Bhatia and Gangwal, who has brought charges of lapses in corporate governance, together hold more than 70 per cent in the company and IndiGo’s success has often been credited to their synergy.
Gangwal, who holds 36.68 per cent, has sought permission to hold an extraordinary general (EGM) meeting, alleging that the company has participated in objectionable related-party transactions (RPTs) and has not complied with corporate governance standards.
He has said Bhatia-owned InterGlobe Enterprises (IGE), which has greater control over the company, has misused its powers to enter into RPTs with IndiGo.
Bhatia has denied the charge, saying that the Companies Act gave the powers to the board of the company to decide its functioning.
In a 23-page letter to Ajay Tyagi, chairman, Sebi, with a copy to Prime Minister Narendra Modi, Gangwal wrote besides questionable RPTs, fundamental governance norms and laws were not being adhered to and this would lead to “unfortunate outcomes” unless correctives were applied. Corporate governance regulations prescribed by Sebi as well as those of the company's code of conduct for directors and the senior management have been violated, according to him.

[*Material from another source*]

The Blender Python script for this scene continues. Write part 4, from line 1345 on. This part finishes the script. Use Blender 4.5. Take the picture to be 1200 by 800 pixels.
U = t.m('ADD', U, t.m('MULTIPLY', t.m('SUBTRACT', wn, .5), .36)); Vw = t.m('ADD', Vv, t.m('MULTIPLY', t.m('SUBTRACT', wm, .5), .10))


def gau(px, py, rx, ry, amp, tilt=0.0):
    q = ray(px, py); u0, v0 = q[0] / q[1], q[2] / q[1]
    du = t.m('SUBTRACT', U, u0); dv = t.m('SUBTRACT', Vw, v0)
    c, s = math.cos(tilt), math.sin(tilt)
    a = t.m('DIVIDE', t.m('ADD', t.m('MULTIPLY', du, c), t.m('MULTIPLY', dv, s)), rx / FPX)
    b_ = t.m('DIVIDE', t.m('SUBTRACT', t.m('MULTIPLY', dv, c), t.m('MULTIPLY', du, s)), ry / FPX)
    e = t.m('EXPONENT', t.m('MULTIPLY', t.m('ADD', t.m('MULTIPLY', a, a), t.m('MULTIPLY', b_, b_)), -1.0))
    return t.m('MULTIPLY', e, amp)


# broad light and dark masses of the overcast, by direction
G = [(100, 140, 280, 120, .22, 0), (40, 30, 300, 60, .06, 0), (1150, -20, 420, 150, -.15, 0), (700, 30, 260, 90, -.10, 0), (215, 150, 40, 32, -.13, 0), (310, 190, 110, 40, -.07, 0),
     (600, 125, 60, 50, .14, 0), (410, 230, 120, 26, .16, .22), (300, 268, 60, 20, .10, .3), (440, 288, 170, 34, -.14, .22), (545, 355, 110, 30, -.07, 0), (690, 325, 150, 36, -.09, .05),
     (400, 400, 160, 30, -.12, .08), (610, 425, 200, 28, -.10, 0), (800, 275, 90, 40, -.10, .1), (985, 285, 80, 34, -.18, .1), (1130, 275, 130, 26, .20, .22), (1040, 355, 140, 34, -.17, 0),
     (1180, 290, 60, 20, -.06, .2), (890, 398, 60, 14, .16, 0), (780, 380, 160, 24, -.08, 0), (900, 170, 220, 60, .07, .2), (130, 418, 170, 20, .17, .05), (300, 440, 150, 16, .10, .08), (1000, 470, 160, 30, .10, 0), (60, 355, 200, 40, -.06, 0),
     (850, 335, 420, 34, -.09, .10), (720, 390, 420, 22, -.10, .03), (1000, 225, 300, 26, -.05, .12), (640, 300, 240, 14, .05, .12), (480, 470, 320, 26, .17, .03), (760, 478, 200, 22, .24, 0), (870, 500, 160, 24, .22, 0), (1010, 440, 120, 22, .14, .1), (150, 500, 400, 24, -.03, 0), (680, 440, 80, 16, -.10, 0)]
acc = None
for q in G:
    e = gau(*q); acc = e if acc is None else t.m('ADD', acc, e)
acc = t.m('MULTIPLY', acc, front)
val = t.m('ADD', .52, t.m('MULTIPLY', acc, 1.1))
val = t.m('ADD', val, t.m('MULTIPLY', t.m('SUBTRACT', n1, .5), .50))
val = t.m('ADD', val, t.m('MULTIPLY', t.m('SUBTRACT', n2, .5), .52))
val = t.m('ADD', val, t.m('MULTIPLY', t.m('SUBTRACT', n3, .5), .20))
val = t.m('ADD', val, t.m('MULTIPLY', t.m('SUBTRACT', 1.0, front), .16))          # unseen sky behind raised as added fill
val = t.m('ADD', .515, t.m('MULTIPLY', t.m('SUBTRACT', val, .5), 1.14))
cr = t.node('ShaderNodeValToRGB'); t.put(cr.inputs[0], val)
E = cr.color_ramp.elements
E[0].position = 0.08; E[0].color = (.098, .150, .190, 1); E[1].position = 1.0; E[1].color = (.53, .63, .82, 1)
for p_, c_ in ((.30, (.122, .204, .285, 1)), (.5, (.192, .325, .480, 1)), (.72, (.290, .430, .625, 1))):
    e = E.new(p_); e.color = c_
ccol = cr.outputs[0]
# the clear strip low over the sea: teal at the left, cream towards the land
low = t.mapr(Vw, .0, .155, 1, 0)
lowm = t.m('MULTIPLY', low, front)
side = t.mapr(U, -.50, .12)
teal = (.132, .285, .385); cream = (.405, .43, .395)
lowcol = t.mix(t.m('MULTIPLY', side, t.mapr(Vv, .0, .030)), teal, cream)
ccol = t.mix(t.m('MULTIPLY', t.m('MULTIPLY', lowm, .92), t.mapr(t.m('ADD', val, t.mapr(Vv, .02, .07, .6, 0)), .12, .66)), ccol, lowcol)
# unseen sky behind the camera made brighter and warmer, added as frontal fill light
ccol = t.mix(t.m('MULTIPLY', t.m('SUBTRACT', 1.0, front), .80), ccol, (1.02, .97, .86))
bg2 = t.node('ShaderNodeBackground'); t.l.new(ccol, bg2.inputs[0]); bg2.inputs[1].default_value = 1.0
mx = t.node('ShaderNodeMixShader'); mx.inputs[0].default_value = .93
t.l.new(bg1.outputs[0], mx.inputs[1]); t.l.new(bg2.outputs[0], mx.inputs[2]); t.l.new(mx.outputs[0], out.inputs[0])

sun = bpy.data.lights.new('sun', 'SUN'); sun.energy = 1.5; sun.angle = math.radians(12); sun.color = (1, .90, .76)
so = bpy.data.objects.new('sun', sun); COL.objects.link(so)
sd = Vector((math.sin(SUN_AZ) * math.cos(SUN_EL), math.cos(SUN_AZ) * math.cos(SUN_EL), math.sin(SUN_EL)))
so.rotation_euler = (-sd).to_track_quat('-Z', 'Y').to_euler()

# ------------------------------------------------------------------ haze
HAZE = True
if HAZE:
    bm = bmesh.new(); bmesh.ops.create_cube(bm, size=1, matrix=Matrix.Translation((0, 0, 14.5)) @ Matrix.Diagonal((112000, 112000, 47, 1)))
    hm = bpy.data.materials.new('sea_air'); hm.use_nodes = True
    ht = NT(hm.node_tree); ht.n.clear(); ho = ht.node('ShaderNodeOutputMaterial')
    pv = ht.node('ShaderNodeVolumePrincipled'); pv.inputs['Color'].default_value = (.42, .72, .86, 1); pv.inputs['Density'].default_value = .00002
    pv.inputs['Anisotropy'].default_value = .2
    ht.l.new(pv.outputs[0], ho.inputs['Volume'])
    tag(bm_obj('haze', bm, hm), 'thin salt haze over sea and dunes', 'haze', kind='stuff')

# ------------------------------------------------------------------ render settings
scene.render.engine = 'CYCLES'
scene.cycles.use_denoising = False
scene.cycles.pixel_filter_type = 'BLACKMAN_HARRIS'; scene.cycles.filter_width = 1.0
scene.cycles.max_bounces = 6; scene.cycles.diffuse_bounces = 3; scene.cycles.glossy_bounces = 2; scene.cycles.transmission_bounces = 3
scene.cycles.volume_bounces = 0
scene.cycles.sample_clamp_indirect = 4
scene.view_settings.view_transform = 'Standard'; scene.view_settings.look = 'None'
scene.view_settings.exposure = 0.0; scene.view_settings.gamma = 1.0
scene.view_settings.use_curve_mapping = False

“We are big believers in the long-term potential of IndiGo and its business and operational model. However, we also firmly believe that IndiGo can realise its true potential and be a world-class company only if it has a world-class business and operational model as well as world-class governance standards,” Gangwal said.
RPTs relate to deals IndiGo has entered into for the hotel accommodation of its crew, simulators for crew training, and the office space the airline uses in the country.
“It is startling to hear that such transactions between the company and IGE Group are administrative issues and not an airline issue … We sincerely hope that the CEO, who was nominated by the IGE Group but not classified as a ‘nominee CEO of the IGE Group’, is not in some way conflicted on this issue,” Gangwal wrote in his letter.
Bhatia has written to the board, saying the allegations were nothing but an attempt by Gangwal to dilute the control of IGE Group. “Related-party transactions issues have an underlying context. And that is, the real motivation and intent of the RG (Rakesh Gangwal) Group. It has now more clearly emerged that the real agenda of the RG Group is to dilute and diminish the controlling rights of the IGE Group and to relieve itself from its obligations under the Shareholders' Agreement ("SHA") and the Articles of Association ("AoA") which ensure implementation and enforcement of the IGE Group's controlling rights,” Bhatia wrote.
According to Bhatia, Gangwal wants to change two clauses in the agreement giving the powers to him (Bhatia) to take decisions including appointing the chief executive officer and president of the company. Bhatia said Gangwal had entered into such an agreement when the company was set up and his firm was taking all the risks, but now was trying to renege on those terms.
Bhatia said when Gangwal raised the issues in March, the board had appointed consultancy firm EY to look into all such transactions, but it found no irregularities.